Insight

NLRB Leaving Some Presents for McDonald’s Franchises

 The National Labor Relations Board (NLRB) has apparently decided to mark the end of 2014 by dramatically changing its own precedent regarding franchised businesses. On Friday, the Board announced that it has issued 13 complaints involving 78 labor practice charges against McDonald’s. These charges are notable because they frame McDonald’s and McDonald’s franchisees as “joint-employers,” when NLRB itself has long considered them as separate legal entities. This shift could have serious ramifications not only for McDonald’s, but also for franchises in general.

The NLRB Regional offices that issued the complaints include: Manhattan, Philadelphia, Detroit, Atlanta, Chicago, St. Louis, Kansas City, New Orleans, Minneapolis, San Francisco, Indianapolis, Phoenix, and Los Angeles. Administrative law judges (ALJs) will hold a set of 3 regional hearings in New York City, Chicago, and Los Angeles in order to expedite the process. Initial rounds of litigation begin on March 30, 2015. The unsuccessful side of any of these proceedings can appeal to the full NLRB.

This announcement marks an escalation of an increasingly activist, rather than impartial adjudicator, NLRB. In fact, they are even breaking from long-established precedent. As the American Action Forum (AAF) has previously noted:

As for the current debate, since 1984 U.S. businesses have operated under a relationship that held any firm as a joint-employer only if it exercised direct control of employees in another business. For example, hiring, firing, and supervision constituted direct control. Even before the 1980s, the NLRB has long established that franchisors are not joint-employers because all interactions with franchisees are aimed to preserve the franchise brand, not tell franchisees how to manage their workers.

The timing of the McDonald’s complaints is particularly interesting as the NLRB’s ruling in the Browning-Ferris case is expected soon.

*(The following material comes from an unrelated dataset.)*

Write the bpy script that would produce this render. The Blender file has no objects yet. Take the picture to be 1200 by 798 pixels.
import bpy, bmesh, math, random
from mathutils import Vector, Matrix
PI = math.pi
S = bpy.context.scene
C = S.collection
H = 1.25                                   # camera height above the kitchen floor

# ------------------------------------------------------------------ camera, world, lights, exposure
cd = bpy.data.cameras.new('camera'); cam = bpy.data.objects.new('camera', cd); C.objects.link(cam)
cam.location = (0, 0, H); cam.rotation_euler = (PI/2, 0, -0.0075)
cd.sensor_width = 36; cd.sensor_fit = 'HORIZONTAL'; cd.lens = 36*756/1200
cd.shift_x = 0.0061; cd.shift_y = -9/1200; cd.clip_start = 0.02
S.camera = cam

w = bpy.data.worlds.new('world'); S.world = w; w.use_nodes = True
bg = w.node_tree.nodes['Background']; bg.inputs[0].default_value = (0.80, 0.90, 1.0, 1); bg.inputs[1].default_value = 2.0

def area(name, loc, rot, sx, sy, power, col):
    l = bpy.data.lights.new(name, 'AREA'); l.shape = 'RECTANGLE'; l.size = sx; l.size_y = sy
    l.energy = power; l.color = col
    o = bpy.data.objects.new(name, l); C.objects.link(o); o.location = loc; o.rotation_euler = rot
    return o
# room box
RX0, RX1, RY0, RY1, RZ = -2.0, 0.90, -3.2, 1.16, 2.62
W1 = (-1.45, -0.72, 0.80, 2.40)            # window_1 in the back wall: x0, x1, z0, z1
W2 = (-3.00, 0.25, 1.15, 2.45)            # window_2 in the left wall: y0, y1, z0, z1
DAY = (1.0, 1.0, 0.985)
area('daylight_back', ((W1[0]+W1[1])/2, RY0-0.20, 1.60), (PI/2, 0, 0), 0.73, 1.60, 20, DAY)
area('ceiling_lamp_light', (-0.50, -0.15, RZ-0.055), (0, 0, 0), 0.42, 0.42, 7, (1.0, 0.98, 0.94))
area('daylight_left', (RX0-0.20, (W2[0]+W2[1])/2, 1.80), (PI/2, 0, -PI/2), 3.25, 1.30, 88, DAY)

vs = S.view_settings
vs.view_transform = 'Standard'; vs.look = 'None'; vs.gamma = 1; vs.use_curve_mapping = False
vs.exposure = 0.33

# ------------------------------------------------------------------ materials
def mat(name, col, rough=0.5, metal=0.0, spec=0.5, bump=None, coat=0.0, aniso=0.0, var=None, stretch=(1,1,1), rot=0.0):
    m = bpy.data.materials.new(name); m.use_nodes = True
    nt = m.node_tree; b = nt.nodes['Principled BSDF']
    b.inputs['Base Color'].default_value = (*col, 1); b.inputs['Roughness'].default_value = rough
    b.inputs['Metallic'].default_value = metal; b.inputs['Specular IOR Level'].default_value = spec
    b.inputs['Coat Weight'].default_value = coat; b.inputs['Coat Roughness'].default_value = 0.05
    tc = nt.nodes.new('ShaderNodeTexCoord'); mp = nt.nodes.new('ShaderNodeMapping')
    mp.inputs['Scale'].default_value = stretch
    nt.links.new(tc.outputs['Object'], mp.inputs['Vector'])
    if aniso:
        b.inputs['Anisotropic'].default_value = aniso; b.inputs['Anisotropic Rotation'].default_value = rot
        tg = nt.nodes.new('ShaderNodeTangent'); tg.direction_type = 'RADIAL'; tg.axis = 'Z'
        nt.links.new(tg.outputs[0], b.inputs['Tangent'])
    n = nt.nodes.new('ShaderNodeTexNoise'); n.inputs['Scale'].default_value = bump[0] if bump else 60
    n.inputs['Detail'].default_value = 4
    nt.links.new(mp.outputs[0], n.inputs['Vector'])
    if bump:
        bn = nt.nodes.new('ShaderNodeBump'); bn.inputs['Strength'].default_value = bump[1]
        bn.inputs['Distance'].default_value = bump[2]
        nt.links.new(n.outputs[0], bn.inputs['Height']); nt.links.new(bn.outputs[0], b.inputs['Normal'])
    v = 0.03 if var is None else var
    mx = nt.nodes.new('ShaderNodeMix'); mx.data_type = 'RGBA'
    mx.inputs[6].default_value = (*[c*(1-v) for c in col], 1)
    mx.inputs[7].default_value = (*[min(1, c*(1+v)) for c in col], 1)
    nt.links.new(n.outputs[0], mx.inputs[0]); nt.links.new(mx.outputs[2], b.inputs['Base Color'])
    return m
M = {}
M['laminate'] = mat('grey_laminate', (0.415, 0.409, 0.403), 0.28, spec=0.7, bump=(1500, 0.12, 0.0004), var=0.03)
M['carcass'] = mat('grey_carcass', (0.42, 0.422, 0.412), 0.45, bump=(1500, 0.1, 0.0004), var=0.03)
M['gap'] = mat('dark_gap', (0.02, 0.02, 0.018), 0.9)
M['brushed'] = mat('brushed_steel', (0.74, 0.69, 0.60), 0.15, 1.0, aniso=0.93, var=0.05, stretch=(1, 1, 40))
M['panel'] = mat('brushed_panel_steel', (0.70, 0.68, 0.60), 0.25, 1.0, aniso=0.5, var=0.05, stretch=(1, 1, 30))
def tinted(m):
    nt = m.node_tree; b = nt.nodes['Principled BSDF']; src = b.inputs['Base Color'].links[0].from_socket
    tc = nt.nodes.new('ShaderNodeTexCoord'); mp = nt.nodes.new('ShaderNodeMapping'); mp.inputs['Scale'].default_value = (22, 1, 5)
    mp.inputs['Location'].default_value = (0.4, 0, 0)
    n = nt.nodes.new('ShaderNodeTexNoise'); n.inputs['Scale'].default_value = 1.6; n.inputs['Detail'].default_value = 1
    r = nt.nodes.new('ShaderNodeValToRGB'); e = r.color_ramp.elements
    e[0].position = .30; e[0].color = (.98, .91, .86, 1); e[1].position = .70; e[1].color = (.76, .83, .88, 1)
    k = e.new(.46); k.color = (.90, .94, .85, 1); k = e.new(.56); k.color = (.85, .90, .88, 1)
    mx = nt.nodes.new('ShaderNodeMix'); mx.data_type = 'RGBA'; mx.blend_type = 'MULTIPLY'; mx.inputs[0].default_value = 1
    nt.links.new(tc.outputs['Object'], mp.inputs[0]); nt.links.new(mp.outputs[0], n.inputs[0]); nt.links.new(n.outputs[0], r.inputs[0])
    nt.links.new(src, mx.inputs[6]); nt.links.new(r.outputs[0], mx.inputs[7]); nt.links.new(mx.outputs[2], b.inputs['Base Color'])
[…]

In that case, the NLRB’s General Counsel office seeks to reverse the definition of joint-employment and hold firms as joint-employers if they simply exert indirect influence of employees in another business. This definition of a joint-employer is naturally vague and will only create confusion and uncertainty in the franchise industry.

NLRB’s primary aim is to open these franchise businesses to unionization. This is problematic because under a franchise structure, although the franchisee uses a national brand, they generally operate as an independent business making their own management decisions. Operations on such a scale do not rise to the level of necessitating the sort of collective bargaining issues NLRB typically regulates.

Beyond the regulatory overreach of NLRB’s actions are the practical consequences. These actions threaten to open franchises up to further regulatory scrutiny down the road that could affect their overall growth. In addition, only half of the regions will see adjudication in this first round, thus, those outside of the major regions will have to operate under a cloud of regulatory uncertainty going forward. For perspective, this is one of fastest growing parts of the nation’s economy – adding 25,000 jobs just last month – but now must operate under new regulatory scrutiny and legal liability.

Between this action and their recent rule on Representation Case Procedures, NLRB looks to have regained some regulatory zeal heading into 2015. However, reversing decades of precedent and adding new layers of regulation to what are essentially small businesses will doubtless have a significant impact on the nation’s economy.